NAZI Education: Level--Post-secondary Schools


Figure 1.--

The NAZIs inherited 25 universities from the Weimar Republic, including siome of the most prestigious institutions of higher eduvation in the world. After graduating from secondary schools, qualified German students could attend university. The NAZI introduced a mandatory labor service. University amission required a racial test. Jewish prodessors were almost immediately dismissed and Jewish students soon also excluded from the university. I believe Mischling were generally excluded from secondary schools so had little opportunity to attend university. Students whose parents were involved in pre-1933 political activity oposing the NAZIs might also be excluded unless they redeamed themselves in the Hitler Youth. The NAZI Party also established new elite educational facilities for leadership training.

German Labor Service

Upon graduation at age 18, students joined the German National Labour Service or Reichsarbietsdienst (RAD) where they worked for the government for 6 months. During the Wimar Republic, the Bruning Government in 1931 established work camps to house mostly young men who volunteered for labor service. The program was comparable to the Civilian Construction Corps (CCC) that was later created by the Roosevelt Administration (New Deal) in the United States. The purpose in both instances was to create jobs for unemployed youth as a result of the world-wide Depression. The NAZIs seized power in 1933 and in July 1934 established the RAD. It was expanded and made compulory in 1935. The RAD was the offical state and party labor service providing jobs for unemployeed men. Many boys then joined the military or found jobs until drafted. Others entered university. The RAD undertook the construction of Germany's innovative Autobahn system as well as other roads, land reclamation, drainage projects and soil conservation. The RAD was also helped to construct military fortifications and installations.

Universities

The NAZIs inherited 25 universities from the Weimar Republic, including some of the most prestigious institutions of higher education in the world. Heidelberg University establishede in 1386 was the oldest in Germany. The largest university was the University of Berlin had an enrollment of about 6,000 students. Other prominent universities included Griefswald, Bonn, Cologne, Erlangen, Göttingen, Halle, Jena, Leipzig, Marburg, Munich, Rostock, and Würzburg. Many of these universities by the late 1920s had organized gangs of NAZI students who would attack Jewish students. After the NAZI takeover in 1933 in became very dangerous for Jewish students at many universities before they were finally expelled. Hitler's Minister of Education Rust quickly on assuming office saw to it that critics of National Socialism and Jews were dismissed from German universities which were state institutions. Rust unsuccessfully tried to favor working-class applicants, but succeeded in reducing the number of women accepted. Even after 6 years in office, at the beginning of Word War II in 1939, only 3 per cent of university students came from working-class families, unchanged from 1933. Rust was more successful in reducing the number of women in German universities, from 18,300 in 1933 to only 5,400 in 1939. During the Third Reich the historic spirit of liberalism disappeared from German university classrooms. Academic life was strictly regimented. The unicersity science research programs programs were reordered to support the massive German armament effort.

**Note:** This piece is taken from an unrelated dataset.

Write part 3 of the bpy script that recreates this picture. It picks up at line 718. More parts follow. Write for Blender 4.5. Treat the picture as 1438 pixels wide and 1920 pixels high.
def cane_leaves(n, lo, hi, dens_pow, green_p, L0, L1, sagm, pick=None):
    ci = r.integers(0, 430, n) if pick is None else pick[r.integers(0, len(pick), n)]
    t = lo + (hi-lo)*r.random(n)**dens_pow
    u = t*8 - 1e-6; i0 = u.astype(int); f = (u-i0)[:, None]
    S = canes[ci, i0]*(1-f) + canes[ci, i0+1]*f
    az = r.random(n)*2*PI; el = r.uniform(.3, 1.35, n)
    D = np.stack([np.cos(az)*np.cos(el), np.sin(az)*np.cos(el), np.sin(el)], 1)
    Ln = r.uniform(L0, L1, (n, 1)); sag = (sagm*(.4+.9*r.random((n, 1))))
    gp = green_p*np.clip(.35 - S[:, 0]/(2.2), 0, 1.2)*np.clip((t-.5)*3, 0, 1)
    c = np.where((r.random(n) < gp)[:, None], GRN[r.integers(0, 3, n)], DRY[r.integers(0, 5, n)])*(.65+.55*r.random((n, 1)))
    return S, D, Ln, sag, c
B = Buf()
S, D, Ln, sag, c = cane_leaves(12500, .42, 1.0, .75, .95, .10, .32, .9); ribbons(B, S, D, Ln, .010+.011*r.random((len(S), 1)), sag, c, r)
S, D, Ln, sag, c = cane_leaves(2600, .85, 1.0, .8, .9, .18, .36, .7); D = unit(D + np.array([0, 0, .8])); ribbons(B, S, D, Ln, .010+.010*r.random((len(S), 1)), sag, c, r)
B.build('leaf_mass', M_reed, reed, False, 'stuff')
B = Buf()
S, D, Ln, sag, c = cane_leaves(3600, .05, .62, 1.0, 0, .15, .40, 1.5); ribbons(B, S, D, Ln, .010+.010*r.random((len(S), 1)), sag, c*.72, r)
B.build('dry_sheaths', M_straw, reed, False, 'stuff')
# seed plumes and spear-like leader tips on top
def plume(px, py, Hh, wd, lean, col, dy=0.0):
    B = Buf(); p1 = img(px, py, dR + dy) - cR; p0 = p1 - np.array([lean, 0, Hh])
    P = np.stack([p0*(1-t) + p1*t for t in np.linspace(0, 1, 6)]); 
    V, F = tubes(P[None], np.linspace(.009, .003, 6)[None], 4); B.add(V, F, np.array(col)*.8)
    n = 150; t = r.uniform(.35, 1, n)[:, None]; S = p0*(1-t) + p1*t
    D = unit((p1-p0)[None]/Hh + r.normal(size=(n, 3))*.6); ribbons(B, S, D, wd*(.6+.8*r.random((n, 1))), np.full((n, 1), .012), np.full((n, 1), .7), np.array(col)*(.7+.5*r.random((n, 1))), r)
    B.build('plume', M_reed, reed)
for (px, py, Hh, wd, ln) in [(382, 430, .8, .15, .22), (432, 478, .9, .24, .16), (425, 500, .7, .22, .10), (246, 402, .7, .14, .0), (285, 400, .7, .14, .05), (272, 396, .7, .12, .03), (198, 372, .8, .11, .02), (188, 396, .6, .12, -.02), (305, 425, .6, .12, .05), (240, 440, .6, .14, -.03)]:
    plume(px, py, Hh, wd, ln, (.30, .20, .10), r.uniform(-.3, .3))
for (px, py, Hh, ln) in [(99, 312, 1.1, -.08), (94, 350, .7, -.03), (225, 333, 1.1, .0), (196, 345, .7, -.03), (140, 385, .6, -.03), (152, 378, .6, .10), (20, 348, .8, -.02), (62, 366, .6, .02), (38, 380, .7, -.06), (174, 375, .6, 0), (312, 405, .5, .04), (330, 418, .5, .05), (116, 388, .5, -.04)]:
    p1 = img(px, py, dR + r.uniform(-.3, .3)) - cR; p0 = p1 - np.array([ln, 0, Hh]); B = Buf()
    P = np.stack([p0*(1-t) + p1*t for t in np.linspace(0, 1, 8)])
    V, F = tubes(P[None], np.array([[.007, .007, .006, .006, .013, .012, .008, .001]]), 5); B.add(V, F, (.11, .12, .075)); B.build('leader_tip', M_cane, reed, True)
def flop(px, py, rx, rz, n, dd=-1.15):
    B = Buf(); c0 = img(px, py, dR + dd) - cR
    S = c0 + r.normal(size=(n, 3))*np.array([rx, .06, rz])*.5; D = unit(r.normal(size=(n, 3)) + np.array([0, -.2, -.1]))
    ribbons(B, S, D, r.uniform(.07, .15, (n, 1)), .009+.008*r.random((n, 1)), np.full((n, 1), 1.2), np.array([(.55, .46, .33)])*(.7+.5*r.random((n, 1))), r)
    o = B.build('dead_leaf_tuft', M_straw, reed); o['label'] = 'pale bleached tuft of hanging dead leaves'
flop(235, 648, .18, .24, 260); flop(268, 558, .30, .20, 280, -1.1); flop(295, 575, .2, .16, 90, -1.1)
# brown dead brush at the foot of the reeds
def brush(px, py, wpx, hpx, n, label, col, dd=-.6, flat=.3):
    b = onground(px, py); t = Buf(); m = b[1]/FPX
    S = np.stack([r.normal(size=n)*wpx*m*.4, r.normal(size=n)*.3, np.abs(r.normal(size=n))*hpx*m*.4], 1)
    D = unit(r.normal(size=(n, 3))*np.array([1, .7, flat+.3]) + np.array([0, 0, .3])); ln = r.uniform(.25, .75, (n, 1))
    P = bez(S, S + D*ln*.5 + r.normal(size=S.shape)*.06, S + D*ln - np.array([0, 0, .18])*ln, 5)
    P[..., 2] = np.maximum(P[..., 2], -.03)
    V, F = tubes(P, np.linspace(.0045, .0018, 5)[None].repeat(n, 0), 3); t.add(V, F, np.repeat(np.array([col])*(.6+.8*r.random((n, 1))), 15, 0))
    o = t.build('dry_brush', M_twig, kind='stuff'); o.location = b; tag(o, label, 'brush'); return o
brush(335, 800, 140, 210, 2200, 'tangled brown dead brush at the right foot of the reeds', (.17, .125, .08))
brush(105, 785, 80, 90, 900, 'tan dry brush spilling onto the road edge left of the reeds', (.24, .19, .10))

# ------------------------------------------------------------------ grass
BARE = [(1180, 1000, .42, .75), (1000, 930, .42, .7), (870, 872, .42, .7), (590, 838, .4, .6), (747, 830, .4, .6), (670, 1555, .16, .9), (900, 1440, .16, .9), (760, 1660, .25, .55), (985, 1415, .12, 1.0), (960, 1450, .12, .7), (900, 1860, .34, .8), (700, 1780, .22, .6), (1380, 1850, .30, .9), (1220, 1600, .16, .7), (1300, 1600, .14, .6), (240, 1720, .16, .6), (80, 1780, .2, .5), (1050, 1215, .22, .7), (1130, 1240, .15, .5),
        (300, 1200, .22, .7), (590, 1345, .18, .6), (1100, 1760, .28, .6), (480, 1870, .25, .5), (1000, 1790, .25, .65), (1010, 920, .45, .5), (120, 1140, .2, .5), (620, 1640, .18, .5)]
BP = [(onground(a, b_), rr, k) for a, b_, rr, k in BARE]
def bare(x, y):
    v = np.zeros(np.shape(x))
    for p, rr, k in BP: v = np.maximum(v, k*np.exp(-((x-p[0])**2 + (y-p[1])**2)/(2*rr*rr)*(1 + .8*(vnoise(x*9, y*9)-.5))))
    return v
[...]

Political Institutes of Education

The NAZIs established 21 Political Institutes of Education in total. These schools were created to train Germany's military leaders, party leaders, and government administrators. [Overy, p. 42.] This education was supposed to model the training received in old Prussian military institutes. Students were geared towards a "soldierly spirit" with courage, motivation, and self-sacrifice. The teaching of these schools were under that instruction of the SS. There were three schools founded in 1933 and this number expanded to 31 schools just up before the war. Three of these schools were for women. [Shirer, p. 13.]

Order Castles

These were the most elite out of all the schools. Only the most head strong National Socialists were allowed to attend this school. They were selected usually from the graduates of the NAPPLA and Adolf Hitler Schools. Again I am not sure what the selection process was, but cerainly phyical conditioning must have been a major factor. Their training was modeled after the Order of Teutonic Knights from the 1300's. The Nazi Order Castles had principles of absolute obedience, discipline, and physical training. The schools took pupils to the limits of physical endurance. War games were conducted with live ammunition. Some students were killed accidentally in these exercizes. There were four castles in all. The first 6 years were spent studying "racial sciences" and other NAZI beliefs. The second castle emphasized athletics and sports. Government and military instruction were implemented in the third castle, and during the fourth castle, they were sent to East Prussia where they concentrated on the question of expanding the German lands. [Shirer, p. 14.] The students that succeeded in graduating from the Order Castles could expect to attain a high position in the army or the SS.

Sources

Overy, Richard. The Penguin Historical Atlas of the Third Reich. Penguin Group: London 1996.

Shirer, William L. The Rise and Fall of the Third Reich. Simon and Schuster: New York, 1960.